— start —

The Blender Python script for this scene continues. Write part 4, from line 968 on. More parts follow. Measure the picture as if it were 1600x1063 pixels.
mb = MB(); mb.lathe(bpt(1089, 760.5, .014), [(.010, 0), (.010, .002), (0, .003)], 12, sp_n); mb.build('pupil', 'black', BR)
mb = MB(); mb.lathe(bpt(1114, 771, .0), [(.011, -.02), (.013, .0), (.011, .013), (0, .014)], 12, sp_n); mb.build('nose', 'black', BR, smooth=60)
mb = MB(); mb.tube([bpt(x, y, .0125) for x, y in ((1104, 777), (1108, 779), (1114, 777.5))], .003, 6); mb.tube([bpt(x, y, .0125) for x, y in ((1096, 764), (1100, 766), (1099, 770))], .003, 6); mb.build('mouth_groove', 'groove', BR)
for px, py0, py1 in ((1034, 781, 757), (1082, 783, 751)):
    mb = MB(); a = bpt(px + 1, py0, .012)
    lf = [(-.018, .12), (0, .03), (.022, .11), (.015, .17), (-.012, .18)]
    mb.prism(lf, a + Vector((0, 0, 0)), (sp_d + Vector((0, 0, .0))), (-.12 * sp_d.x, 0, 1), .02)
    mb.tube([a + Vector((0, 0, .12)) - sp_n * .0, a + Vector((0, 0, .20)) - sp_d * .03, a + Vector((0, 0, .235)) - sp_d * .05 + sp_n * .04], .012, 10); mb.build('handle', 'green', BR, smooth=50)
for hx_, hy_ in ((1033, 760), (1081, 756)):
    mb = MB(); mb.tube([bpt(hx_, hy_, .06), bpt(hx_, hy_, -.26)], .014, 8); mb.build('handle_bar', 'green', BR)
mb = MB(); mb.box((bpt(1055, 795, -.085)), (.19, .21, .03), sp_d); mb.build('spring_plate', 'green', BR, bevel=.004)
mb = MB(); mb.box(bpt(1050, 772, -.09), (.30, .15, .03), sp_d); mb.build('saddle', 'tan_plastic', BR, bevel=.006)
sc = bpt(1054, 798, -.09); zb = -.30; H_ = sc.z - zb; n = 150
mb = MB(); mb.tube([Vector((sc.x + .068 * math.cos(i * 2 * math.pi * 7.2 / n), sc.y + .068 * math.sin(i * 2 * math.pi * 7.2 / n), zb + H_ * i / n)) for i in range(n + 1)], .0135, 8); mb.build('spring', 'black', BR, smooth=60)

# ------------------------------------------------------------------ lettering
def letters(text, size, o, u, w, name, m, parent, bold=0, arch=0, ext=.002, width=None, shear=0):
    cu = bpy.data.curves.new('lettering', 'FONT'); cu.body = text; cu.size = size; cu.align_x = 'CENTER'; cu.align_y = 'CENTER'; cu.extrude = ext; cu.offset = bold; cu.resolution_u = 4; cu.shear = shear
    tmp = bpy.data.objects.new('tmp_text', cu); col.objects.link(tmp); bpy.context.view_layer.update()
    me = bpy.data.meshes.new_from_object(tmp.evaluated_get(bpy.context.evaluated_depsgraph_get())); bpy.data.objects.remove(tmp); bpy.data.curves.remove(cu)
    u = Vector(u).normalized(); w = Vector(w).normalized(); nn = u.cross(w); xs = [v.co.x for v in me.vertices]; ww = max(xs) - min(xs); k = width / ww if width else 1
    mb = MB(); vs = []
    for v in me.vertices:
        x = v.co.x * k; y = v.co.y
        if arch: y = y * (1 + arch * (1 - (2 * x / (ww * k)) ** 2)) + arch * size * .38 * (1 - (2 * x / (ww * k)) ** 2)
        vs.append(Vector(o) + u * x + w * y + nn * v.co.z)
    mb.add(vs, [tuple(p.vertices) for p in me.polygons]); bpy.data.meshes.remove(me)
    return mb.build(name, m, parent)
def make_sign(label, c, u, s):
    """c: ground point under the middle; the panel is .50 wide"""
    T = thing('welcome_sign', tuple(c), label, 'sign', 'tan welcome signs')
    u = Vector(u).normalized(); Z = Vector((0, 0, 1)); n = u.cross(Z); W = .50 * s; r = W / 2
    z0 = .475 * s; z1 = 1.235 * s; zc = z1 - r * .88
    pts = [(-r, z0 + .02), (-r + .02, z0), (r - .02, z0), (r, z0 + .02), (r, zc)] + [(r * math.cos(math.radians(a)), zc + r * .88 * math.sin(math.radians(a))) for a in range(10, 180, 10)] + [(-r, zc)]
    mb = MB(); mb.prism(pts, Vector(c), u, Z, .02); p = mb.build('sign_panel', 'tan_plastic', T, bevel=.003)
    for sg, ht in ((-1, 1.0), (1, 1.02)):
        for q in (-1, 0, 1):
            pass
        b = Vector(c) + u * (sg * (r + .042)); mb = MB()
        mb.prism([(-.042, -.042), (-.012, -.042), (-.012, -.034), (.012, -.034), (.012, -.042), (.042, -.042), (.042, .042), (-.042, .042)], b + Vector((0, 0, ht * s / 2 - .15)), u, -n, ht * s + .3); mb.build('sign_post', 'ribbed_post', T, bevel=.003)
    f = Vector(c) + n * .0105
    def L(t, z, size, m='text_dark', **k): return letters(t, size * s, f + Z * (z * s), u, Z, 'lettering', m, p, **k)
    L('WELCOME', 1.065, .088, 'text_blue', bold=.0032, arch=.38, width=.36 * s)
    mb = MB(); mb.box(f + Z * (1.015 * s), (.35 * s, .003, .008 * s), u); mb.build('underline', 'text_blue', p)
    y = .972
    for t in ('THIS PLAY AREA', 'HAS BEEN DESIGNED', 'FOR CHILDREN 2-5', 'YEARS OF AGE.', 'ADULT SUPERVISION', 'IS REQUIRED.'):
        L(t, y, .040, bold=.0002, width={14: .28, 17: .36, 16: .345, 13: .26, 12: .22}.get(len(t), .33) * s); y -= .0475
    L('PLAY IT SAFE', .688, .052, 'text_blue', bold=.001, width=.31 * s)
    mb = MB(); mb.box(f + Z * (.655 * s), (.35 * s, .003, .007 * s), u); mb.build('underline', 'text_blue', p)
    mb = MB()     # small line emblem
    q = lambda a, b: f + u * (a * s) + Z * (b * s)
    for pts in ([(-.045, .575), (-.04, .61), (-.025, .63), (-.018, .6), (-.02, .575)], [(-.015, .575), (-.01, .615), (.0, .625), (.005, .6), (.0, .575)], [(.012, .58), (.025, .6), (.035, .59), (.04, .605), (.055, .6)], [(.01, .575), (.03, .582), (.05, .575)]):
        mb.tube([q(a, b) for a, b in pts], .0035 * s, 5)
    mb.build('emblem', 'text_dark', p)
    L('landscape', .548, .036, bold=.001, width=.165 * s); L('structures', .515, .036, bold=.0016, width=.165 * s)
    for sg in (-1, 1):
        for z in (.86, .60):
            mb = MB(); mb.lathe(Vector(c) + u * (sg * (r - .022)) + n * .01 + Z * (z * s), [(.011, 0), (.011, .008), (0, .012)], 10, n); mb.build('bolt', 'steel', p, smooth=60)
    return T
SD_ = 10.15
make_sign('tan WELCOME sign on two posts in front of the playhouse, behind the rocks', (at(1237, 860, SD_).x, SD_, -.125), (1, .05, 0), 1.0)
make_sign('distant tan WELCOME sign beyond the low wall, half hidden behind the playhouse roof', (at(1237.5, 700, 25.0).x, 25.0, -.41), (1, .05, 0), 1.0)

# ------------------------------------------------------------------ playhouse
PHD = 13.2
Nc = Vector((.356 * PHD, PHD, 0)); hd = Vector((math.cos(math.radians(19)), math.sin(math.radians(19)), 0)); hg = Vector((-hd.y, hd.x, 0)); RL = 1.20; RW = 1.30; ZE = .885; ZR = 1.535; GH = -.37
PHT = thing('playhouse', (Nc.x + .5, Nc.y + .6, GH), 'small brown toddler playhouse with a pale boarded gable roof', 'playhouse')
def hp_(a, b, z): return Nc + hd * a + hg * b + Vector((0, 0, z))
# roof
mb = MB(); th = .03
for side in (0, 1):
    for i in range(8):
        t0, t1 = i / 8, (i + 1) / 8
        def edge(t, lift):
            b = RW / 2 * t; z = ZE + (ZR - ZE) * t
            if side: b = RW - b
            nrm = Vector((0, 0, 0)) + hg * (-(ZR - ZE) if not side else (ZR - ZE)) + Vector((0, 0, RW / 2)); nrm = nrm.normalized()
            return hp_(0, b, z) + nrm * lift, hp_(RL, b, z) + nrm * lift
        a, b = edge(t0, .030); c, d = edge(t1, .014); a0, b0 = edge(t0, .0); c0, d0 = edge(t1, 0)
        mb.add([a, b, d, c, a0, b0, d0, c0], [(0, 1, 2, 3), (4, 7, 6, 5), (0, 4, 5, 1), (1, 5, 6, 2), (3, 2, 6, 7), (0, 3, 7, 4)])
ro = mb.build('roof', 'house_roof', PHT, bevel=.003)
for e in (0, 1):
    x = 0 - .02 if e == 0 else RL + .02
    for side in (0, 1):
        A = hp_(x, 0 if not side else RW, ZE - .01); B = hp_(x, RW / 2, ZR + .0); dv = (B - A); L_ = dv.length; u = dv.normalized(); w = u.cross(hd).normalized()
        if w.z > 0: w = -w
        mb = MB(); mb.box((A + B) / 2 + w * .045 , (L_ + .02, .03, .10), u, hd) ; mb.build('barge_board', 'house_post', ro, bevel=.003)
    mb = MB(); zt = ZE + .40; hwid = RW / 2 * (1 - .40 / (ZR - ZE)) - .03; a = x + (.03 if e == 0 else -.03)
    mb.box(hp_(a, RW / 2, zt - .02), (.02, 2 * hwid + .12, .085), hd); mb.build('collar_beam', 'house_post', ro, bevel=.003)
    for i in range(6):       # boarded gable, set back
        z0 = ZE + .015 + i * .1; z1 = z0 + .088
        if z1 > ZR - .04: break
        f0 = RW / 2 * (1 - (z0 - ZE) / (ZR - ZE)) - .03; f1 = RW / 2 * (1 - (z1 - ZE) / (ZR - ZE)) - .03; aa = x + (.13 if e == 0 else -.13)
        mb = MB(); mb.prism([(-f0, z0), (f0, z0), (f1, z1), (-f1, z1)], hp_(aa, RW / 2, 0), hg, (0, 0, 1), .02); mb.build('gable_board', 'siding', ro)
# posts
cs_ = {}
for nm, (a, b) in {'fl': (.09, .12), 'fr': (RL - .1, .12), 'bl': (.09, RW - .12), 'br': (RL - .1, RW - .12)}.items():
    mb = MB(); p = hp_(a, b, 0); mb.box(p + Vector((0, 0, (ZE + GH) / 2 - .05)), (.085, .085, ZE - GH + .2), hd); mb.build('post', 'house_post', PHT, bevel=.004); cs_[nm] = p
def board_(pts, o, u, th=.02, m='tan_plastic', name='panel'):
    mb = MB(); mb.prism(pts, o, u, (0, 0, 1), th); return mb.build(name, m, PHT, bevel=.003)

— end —

▶ _Written task_
Copy out only the lines running from the beginning of the data to the line with "mb = MB(); mb.tube([Vector((sc.x", both ends included.

▶ _Exercise response_
The Blender Python script for this scene continues. Write part 4, from line 968 on. More parts follow. Measure the picture as if it were 1600x1063 pixels.
mb = MB(); mb.lathe(bpt(1089, 760.5, .014), [(.010, 0), (.010, .002), (0, .003)], 12, sp_n); mb.build('pupil', 'black', BR)
mb = MB(); mb.lathe(bpt(1114, 771, .0), [(.011, -.02), (.013, .0), (.011, .013), (0, .014)], 12, sp_n); mb.build('nose', 'black', BR, smooth=60)
mb = MB(); mb.tube([bpt(x, y, .0125) for x, y in ((1104, 777), (1108, 779), (1114, 777.5))], .003, 6); mb.tube([bpt(x, y, .0125) for x, y in ((1096, 764), (1100, 766), (1099, 770))], .003, 6); mb.build('mouth_groove', 'groove', BR)
for px, py0, py1 in ((1034, 781, 757), (1082, 783, 751)):
    mb = MB(); a = bpt(px + 1, py0, .012)
    lf = [(-.018, .12), (0, .03), (.022, .11), (.015, .17), (-.012, .18)]
    mb.prism(lf, a + Vector((0, 0, 0)), (sp_d + Vector((0, 0, .0))), (-.12 * sp_d.x, 0, 1), .02)
    mb.tube([a + Vector((0, 0, .12)) - sp_n * .0, a + Vector((0, 0, .20)) - sp_d * .03, a + Vector((0, 0, .235)) - sp_d * .05 + sp_n * .04], .012, 10); mb.build('handle', 'green', BR, smooth=50)
for hx_, hy_ in ((1033, 760), (1081, 756)):
    mb = MB(); mb.tube([bpt(hx_, hy_, .06), bpt(hx_, hy_, -.26)], .014, 8); mb.build('handle_bar', 'green', BR)
mb = MB(); mb.box((bpt(1055, 795, -.085)), (.19, .21, .03), sp_d); mb.build('spring_plate', 'green', BR, bevel=.004)
mb = MB(); mb.box(bpt(1050, 772, -.09), (.30, .15, .03), sp_d); mb.build('saddle', 'tan_plastic', BR, bevel=.006)
sc = bpt(1054, 798, -.09); zb = -.30; H_ = sc.z - zb; n = 150
mb = MB(); mb.tube([Vector((sc.x + .068 * math.cos(i * 2 * math.pi * 7.2 / n), sc.y + .068 * math.sin(i * 2 * math.pi * 7.2 / n), zb + H_ * i / n)) for i in range(n + 1)], .0135, 8); mb.build('spring', 'black', BR, smooth=60)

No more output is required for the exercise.